Every line must be returned precisely as it is written.

> [Source excerpt]:

::::::

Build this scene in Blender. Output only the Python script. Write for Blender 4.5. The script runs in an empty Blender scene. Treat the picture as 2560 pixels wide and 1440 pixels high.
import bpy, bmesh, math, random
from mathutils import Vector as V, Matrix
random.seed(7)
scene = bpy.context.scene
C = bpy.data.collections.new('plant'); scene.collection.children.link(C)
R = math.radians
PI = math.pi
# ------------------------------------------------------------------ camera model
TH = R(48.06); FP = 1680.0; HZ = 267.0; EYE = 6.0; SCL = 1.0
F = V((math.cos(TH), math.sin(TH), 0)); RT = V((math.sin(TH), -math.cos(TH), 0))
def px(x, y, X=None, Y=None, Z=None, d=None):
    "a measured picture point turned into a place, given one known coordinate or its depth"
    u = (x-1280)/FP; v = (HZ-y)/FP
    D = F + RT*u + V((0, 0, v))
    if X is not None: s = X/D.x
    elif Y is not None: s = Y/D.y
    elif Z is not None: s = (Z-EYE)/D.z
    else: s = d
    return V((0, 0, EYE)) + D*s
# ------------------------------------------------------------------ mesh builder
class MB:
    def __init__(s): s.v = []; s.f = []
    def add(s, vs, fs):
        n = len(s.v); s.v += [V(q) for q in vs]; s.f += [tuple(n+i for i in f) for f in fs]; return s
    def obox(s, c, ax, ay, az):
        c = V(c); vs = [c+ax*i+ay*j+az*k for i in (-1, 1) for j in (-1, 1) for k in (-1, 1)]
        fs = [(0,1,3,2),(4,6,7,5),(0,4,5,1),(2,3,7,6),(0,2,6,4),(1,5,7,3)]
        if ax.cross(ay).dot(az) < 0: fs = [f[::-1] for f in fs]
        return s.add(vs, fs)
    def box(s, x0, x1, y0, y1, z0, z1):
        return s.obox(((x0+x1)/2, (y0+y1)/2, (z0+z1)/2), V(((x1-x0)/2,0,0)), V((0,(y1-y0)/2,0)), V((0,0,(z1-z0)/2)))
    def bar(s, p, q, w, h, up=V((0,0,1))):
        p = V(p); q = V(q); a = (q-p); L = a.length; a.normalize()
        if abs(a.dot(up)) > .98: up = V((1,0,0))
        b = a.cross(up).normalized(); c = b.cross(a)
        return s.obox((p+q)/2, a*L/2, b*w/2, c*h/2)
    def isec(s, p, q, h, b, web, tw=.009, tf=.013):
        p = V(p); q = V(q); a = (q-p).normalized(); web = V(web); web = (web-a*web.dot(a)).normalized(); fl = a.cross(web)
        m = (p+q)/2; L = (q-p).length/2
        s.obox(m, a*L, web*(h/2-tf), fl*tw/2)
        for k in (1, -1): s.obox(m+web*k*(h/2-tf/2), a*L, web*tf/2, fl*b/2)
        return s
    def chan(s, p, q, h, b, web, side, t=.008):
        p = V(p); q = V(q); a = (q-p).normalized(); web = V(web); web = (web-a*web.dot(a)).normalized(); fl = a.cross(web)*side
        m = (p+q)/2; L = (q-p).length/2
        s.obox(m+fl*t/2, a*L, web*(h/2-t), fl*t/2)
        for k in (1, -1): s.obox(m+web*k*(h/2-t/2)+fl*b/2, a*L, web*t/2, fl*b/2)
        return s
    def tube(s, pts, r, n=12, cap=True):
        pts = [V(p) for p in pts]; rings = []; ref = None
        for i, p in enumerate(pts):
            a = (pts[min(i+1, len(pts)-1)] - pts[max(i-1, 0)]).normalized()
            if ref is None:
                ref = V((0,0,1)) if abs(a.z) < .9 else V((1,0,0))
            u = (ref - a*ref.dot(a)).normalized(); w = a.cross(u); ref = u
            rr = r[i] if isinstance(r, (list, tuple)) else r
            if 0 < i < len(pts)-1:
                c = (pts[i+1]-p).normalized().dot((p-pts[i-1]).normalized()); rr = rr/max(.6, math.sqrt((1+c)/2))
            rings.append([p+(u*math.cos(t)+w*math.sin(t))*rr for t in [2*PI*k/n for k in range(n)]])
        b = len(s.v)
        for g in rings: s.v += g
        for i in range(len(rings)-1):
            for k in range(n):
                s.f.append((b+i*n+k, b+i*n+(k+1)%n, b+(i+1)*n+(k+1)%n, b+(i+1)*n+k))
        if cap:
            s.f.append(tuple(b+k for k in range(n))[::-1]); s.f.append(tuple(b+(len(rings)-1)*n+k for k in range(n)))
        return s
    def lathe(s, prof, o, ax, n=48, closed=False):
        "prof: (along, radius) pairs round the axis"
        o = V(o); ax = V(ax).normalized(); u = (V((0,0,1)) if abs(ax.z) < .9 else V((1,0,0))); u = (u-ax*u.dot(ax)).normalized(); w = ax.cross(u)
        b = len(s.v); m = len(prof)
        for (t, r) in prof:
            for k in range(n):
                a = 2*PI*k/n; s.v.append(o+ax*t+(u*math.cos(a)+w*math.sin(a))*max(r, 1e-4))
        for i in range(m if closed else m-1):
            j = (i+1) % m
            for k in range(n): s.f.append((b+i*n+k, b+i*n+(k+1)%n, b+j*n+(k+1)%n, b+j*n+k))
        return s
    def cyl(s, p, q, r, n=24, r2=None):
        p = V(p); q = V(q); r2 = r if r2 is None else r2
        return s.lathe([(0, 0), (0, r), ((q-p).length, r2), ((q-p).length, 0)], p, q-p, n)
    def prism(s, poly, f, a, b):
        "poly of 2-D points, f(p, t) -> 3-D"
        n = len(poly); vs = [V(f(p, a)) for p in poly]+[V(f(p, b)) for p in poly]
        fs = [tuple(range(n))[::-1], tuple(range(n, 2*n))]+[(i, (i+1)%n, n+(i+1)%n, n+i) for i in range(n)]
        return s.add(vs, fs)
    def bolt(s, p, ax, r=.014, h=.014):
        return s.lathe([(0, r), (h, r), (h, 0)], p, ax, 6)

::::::

> [Solution to the exercise]:
Build this scene in Blender. Output only the Python script. Write for Blender 4.5. The script runs in an empty Blender scene. Treat the picture as 2560 pixels wide and 1440 pixels high.
import bpy, bmesh, math, random
from mathutils import Vector as V, Matrix
random.seed(7)
scene = bpy.context.scene
C = bpy.data.collections.new('plant'); scene.collection.children.link(C)
R = math.radians
PI = math.pi
# ------------------------------------------------------------------ camera model
TH = R(48.06); FP = 1680.0; HZ = 267.0; EYE = 6.0; SCL = 1.0
F = V((math.cos(TH), math.sin(TH), 0)); RT = V((math.sin(TH), -math.cos(TH), 0))
def px(x, y, X=None, Y=None, Z=None, d=None):
    "a measured picture point turned into a place, given one known coordinate or its depth"
    u = (x-1280)/FP; v = (HZ-y)/FP
    D = F + RT*u + V((0, 0, v))
    if X is not None: s = X/D.x
    elif Y is not None: s = Y/D.y
    elif Z is not None: s = (Z-EYE)/D.z
    else: s = d
    return V((0, 0, EYE)) + D*s
# ------------------------------------------------------------------ mesh builder
class MB:
    def __init__(s): s.v = []; s.f = []
    def add(s, vs, fs):
        n = len(s.v); s.v += [V(q) for q in vs]; s.f += [tuple(n+i for i in f) for f in fs]; return s
    def obox(s, c, ax, ay, az):
        c = V(c); vs = [c+ax*i+ay*j+az*k for i in (-1, 1) for j in (-1, 1) for k in (-1, 1)]
        fs = [(0,1,3,2),(4,6,7,5),(0,4,5,1),(2,3,7,6),(0,2,6,4),(1,5,7,3)]
        if ax.cross(ay).dot(az) < 0: fs = [f[::-1] for f in fs]
        return s.add(vs, fs)
    def box(s, x0, x1, y0, y1, z0, z1):
        return s.obox(((x0+x1)/2, (y0+y1)/2, (z0+z1)/2), V(((x1-x0)/2,0,0)), V((0,(y1-y0)/2,0)), V((0,0,(z1-z0)/2)))
    def bar(s, p, q, w, h, up=V((0,0,1))):
        p = V(p); q = V(q); a = (q-p); L = a.length; a.normalize()
        if abs(a.dot(up)) > .98: up = V((1,0,0))
        b = a.cross(up).normalized(); c = b.cross(a)
        return s.obox((p+q)/2, a*L/2, b*w/2, c*h/2)
    def isec(s, p, q, h, b, web, tw=.009, tf=.013):
        p = V(p); q = V(q); a = (q-p).normalized(); web = V(web); web = (web-a*web.dot(a)).normalized(); fl = a.cross(web)
        m = (p+q)/2; L = (q-p).length/2
        s.obox(m, a*L, web*(h/2-tf), fl*tw/2)
        for k in (1, -1): s.obox(m+web*k*(h/2-tf/2), a*L, web*tf/2, fl*b/2)
        return s
    def chan(s, p, q, h, b, web, side, t=.008):
        p = V(p); q = V(q); a = (q-p).normalized(); web = V(web); web = (web-a*web.dot(a)).normalized(); fl = a.cross(web)*side
        m = (p+q)/2; L = (q-p).length/2
        s.obox(m+fl*t/2, a*L, web*(h/2-t), fl*t/2)
        for k in (1, -1): s.obox(m+web*k*(h/2-t/2)+fl*b/2, a*L, web*t/2, fl*b/2)
        return s
    def tube(s, pts, r, n=12, cap=True):
        pts = [V(p) for p in pts]; rings = []; ref = None
        for i, p in enumerate(pts):
            a = (pts[min(i+1, len(pts)-1)] - pts[max(i-1, 0)]).normalized()
            if ref is None:
                ref = V((0,0,1)) if abs(a.z) < .9 else V((1,0,0))
            u = (ref - a*ref.dot(a)).normalized(); w = a.cross(u); ref = u
            rr = r[i] if isinstance(r, (list, tuple)) else r
            if 0 < i < len(pts)-1:
                c = (pts[i+1]-p).normalized().dot((p-pts[i-1]).normalized()); rr = rr/max(.6, math.sqrt((1+c)/2))
            rings.append([p+(u*math.cos(t)+w*math.sin(t))*rr for t in [2*PI*k/n for k in range(n)]])
        b = len(s.v)
        for g in rings: s.v += g
        for i in range(len(rings)-1):
            for k in range(n):
                s.f.append((b+i*n+k, b+i*n+(k+1)%n, b+(i+1)*n+(k+1)%n, b+(i+1)*n+k))
        if cap:
            s.f.append(tuple(b+k for k in range(n))[::-1]); s.f.append(tuple(b+(len(rings)-1)*n+k for k in range(n)))
        return s
    def lathe(s, prof, o, ax, n=48, closed=False):
        "prof: (along, radius) pairs round the axis"
        o = V(o); ax = V(ax).normalized(); u = (V((0,0,1)) if abs(ax.z) < .9 else V((1,0,0))); u = (u-ax*u.dot(ax)).normalized(); w = ax.cross(u)
        b = len(s.v); m = len(prof)
        for (t, r) in prof:
            for k in range(n):
                a = 2*PI*k/n; s.v.append(o+ax*t+(u*math.cos(a)+w*math.sin(a))*max(r, 1e-4))
        for i in range(m if closed else m-1):
            j = (i+1) % m
            for k in range(n): s.f.append((b+i*n+k, b+i*n+(k+1)%n, b+j*n+(k+1)%n, b+j*n+k))
        return s
    def cyl(s, p, q, r, n=24, r2=None):
        p = V(p); q = V(q); r2 = r if r2 is None else r2
        return s.lathe([(0, 0), (0, r), ((q-p).length, r2), ((q-p).length, 0)], p, q-p, n)
    def prism(s, poly, f, a, b):
        "poly of 2-D points, f(p, t) -> 3-D"
        n = len(poly); vs = [V(f(p, a)) for p in poly]+[V(f(p, b)) for p in poly]
        fs = [tuple(range(n))[::-1], tuple(range(n, 2*n))]+[(i, (i+1)%n, n+(i+1)%n, n+i) for i in range(n)]
        return s.add(vs, fs)
    def bolt(s, p, ax, r=.014, h=.014):
        return s.lathe([(0, r), (h, r), (h, 0)], p, ax, 6)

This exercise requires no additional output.